You can help choose the winner by voting for your favorite in the poll accompanying this post. Voting is open through June 30, and the winner will be honored on August 28 at the Library of Congress National Book Festival in Washington, D.C.

This is the fourth year for the prize. Inspired by Lee’s resolute lawyer/hero Atticus Finch, it is given annually to a book-length work of fiction published in the preceding year that best exemplifies the role of lawyers in society. Previous winners include John Grisham, for The Confession (2011); Michael Connelly for The Fifth Witness (2012); and Paul Goldstein for Havana Requiem (2013). For complete rules, click this link.

The Finalists

The Burgess Boys
The Burgess Boys by Elizabeth Strout (Random House)

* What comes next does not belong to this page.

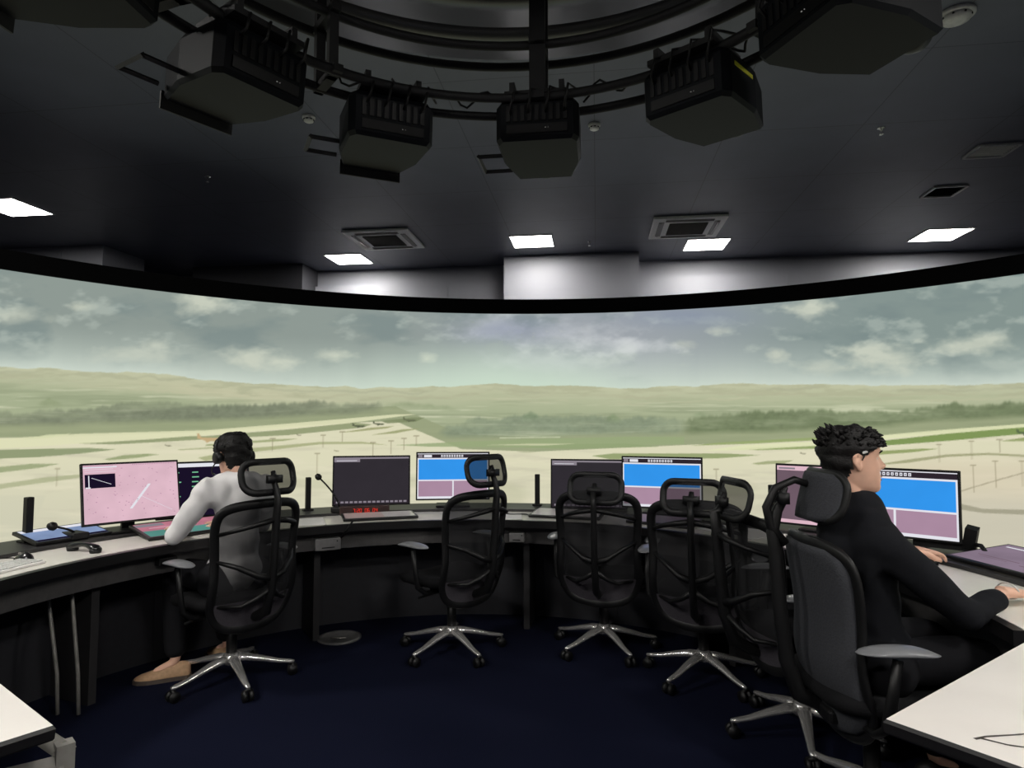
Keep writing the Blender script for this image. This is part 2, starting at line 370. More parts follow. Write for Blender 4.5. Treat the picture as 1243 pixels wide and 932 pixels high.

Brothers Jim and Bob Burgess are both lawyers who live in New York, and that’s where the resemblance ends. Jim is a high-powered, corporate success story. His brother Bob is a softhearted Legal Aid attorney who drinks too much. But when they return to the small town in Maine where their nephew is accused of a hate crime, the long-buried tensions that have shaped their attitudes toward each other are challenged and changed in ways they could not have expected.


Once We Were Brothers
Once We Were Brothers by Ronald H. Balson (St. Martin’s Griffin)

When a survivor of the Holocaust becomes convinced that a respected civic leader is a former Nazi SS officer, he hires lawyer Catherine Lockhart to bring the man to justice. What emerges is a much more complicated story of abandonment, identity, betrayal and a Polish family’s struggle to survive.

Sycamore Row
Sycamore Row by John Grisham (Doubleday)

Jake Brigance, the young defense lawyer in Grisham’s A Time To Kill, returns to the town that witnessed his first brush with fame. One of his wealthy white clients, Seth Hubbard, has committed suicide by hanging himself from an old sycamore tree, leaving the bulk of his fortune to his African-American housekeeper. Brigance is instructed to defend Hubbard’s will from any challenges by his greedy children. In doing so, Brigance uncovers new depths to Ford County’s history of racial violence.